Only lines with the string "objects" matter here; gather them from the material below.

* Information shown
====

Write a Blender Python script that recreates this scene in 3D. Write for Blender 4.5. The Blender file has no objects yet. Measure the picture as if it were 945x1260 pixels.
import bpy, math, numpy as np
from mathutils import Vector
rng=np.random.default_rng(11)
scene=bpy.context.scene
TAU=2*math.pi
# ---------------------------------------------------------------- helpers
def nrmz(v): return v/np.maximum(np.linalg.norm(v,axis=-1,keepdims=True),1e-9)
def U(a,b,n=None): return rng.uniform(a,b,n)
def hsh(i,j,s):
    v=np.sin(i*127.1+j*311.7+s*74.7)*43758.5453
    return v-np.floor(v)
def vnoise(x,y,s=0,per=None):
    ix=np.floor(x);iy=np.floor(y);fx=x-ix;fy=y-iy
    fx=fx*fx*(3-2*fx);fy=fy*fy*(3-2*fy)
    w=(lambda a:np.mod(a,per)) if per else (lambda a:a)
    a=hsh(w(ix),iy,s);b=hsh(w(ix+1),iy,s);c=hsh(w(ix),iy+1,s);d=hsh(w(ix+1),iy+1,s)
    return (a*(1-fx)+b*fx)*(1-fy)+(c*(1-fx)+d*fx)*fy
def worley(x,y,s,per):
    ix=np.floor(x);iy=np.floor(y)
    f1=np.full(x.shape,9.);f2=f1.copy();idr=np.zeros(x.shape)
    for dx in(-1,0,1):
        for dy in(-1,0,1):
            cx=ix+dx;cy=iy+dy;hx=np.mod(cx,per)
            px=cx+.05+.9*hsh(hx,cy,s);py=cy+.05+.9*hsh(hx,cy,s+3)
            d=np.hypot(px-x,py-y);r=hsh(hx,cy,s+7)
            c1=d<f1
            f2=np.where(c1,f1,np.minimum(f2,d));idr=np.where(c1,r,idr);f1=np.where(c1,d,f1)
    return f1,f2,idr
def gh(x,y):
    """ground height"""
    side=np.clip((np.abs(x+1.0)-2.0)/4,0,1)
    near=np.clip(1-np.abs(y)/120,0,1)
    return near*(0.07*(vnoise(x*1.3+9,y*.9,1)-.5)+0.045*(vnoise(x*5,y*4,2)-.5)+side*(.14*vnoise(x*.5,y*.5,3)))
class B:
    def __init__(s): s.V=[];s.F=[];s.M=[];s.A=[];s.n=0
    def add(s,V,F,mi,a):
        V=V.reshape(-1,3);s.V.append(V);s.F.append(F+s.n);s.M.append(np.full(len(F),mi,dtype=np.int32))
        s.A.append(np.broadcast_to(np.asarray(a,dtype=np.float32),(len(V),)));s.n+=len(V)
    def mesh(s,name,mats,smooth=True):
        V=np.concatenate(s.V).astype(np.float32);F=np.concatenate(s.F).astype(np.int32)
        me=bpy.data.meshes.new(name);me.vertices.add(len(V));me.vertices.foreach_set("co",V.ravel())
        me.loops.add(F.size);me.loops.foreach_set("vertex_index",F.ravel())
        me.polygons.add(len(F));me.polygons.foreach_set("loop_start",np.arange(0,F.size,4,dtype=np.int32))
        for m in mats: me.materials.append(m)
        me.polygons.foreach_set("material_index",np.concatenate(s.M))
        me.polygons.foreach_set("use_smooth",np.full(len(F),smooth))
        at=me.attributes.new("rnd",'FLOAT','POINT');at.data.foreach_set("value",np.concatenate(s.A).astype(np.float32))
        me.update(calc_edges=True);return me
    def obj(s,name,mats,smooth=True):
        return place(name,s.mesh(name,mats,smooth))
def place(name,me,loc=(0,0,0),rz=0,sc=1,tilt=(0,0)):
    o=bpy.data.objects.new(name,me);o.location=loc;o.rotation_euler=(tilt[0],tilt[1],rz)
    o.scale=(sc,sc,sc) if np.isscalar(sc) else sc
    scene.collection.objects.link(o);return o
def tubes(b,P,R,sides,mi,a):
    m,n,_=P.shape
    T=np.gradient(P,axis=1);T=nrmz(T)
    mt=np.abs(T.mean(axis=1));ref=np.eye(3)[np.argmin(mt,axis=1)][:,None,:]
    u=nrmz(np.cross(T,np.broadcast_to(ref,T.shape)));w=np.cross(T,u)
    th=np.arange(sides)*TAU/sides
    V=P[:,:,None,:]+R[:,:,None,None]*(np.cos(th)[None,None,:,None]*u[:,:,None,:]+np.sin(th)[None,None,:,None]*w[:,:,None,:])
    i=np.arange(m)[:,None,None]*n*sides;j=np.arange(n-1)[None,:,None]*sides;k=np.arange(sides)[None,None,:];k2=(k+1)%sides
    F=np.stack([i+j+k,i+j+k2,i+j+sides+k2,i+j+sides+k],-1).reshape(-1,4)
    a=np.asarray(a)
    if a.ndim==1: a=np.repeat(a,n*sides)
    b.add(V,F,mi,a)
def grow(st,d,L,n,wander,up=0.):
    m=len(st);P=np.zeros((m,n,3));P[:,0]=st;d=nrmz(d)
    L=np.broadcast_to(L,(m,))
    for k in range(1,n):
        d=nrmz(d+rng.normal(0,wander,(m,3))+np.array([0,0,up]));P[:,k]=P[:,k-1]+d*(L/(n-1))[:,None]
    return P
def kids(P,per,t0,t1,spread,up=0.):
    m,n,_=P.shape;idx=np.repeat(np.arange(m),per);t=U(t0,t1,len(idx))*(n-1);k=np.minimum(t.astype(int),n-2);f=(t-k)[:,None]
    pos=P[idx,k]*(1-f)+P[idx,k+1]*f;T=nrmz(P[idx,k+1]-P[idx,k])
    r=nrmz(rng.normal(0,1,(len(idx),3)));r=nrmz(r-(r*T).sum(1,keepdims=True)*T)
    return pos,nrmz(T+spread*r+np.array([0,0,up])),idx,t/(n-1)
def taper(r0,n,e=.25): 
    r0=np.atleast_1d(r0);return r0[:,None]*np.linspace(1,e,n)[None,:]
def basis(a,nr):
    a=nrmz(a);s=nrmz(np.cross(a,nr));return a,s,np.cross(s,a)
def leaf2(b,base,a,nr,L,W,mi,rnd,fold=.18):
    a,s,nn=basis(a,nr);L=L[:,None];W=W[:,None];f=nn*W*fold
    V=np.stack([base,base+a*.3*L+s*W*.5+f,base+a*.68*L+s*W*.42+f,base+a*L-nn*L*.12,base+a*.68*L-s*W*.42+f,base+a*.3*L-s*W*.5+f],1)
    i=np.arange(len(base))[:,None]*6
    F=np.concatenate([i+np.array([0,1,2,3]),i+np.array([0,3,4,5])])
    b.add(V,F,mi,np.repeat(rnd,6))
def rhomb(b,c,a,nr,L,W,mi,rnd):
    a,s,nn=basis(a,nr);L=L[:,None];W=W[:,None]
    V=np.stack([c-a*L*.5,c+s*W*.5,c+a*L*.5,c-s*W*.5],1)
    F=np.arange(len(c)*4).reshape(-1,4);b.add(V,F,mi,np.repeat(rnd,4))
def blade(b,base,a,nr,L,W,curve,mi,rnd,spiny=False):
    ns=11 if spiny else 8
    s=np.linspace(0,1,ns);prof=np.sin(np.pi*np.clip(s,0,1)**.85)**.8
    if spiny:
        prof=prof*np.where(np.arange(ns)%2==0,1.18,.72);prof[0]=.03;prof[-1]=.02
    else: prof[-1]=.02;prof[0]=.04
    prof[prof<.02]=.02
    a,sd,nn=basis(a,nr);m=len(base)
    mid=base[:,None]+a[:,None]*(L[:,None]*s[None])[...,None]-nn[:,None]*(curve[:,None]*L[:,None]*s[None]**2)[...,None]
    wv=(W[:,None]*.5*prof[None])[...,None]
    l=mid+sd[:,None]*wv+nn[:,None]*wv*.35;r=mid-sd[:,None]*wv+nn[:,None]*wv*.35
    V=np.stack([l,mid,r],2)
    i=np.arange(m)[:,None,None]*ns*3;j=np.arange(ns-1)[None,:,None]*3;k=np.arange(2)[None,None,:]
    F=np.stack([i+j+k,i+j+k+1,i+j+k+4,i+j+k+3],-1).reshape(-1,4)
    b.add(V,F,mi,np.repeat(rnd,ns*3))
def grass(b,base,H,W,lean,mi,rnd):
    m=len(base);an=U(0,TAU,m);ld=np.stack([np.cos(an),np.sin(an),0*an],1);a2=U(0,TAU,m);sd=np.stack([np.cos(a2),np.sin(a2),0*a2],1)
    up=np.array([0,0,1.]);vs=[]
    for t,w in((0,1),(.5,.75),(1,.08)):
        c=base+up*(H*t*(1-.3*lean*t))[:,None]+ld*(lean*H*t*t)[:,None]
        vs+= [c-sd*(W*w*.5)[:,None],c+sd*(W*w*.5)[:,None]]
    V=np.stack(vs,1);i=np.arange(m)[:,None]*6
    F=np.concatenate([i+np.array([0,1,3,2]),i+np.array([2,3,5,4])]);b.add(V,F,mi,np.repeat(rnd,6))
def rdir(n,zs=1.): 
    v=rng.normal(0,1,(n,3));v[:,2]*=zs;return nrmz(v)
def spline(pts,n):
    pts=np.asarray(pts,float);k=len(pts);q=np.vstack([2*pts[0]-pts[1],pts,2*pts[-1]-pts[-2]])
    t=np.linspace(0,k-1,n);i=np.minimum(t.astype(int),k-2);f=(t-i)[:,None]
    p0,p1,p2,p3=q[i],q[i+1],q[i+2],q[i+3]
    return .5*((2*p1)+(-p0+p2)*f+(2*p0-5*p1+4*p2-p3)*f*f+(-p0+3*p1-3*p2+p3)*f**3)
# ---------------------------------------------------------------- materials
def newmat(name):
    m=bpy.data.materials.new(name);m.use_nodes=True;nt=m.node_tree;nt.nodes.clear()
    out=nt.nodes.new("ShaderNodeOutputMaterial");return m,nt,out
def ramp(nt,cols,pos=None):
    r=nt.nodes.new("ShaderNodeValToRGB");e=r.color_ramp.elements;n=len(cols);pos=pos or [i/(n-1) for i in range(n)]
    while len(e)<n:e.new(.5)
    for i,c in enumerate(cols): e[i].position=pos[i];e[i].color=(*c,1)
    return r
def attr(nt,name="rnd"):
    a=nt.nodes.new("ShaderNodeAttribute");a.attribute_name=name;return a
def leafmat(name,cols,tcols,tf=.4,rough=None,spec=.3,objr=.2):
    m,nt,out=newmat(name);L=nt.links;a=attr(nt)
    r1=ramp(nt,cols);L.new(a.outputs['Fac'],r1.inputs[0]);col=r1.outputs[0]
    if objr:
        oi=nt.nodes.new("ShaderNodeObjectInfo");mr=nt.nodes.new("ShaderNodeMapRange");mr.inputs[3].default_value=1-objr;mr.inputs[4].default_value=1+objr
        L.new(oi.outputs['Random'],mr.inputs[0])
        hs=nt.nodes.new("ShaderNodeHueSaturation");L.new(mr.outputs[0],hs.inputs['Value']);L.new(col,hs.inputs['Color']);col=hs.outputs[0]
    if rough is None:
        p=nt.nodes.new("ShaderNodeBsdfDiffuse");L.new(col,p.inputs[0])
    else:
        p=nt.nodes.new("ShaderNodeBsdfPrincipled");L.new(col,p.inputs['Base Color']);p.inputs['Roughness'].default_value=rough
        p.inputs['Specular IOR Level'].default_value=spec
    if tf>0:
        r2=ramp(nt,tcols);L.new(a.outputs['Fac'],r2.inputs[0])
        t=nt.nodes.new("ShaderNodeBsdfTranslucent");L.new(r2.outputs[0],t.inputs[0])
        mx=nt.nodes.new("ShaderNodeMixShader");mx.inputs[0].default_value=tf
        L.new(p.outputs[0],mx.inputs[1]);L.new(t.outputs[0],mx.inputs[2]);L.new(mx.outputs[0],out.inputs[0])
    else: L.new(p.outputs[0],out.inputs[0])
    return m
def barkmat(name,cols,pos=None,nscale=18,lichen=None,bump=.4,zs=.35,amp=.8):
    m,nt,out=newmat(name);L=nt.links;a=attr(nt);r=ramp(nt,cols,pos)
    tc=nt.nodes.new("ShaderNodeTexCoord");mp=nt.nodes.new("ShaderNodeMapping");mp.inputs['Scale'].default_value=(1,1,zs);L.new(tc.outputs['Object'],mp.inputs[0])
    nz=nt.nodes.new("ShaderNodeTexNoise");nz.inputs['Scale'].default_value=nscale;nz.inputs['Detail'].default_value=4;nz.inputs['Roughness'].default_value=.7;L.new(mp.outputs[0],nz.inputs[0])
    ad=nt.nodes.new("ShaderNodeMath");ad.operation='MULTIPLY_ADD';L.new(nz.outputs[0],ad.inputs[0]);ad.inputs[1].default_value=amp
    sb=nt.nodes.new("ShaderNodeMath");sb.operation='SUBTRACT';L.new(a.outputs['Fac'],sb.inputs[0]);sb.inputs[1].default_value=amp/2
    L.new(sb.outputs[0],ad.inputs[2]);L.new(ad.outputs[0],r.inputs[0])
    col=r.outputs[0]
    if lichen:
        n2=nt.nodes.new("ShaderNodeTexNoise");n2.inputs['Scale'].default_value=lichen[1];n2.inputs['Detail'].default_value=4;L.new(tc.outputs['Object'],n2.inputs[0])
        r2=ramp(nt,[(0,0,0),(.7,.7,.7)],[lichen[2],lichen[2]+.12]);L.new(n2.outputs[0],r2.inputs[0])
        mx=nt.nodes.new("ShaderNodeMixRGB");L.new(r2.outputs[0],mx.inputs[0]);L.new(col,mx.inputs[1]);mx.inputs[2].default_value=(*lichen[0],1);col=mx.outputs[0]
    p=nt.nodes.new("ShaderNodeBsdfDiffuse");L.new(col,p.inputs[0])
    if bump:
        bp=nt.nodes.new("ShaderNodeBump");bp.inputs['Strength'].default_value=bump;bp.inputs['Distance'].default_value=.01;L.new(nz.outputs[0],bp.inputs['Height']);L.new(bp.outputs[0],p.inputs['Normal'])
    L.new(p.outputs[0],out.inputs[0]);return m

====

* Solution to this exercise
Write a Blender Python script that recreates this scene in 3D. Write for Blender 4.5. The Blender file has no objects yet. Measure the picture as if it were 945x1260 pixels.
    o=bpy.data.objects.new(name,me);o.location=loc;o.rotation_euler=(tilt[0],tilt[1],rz)
    scene.collection.objects.link(o);return o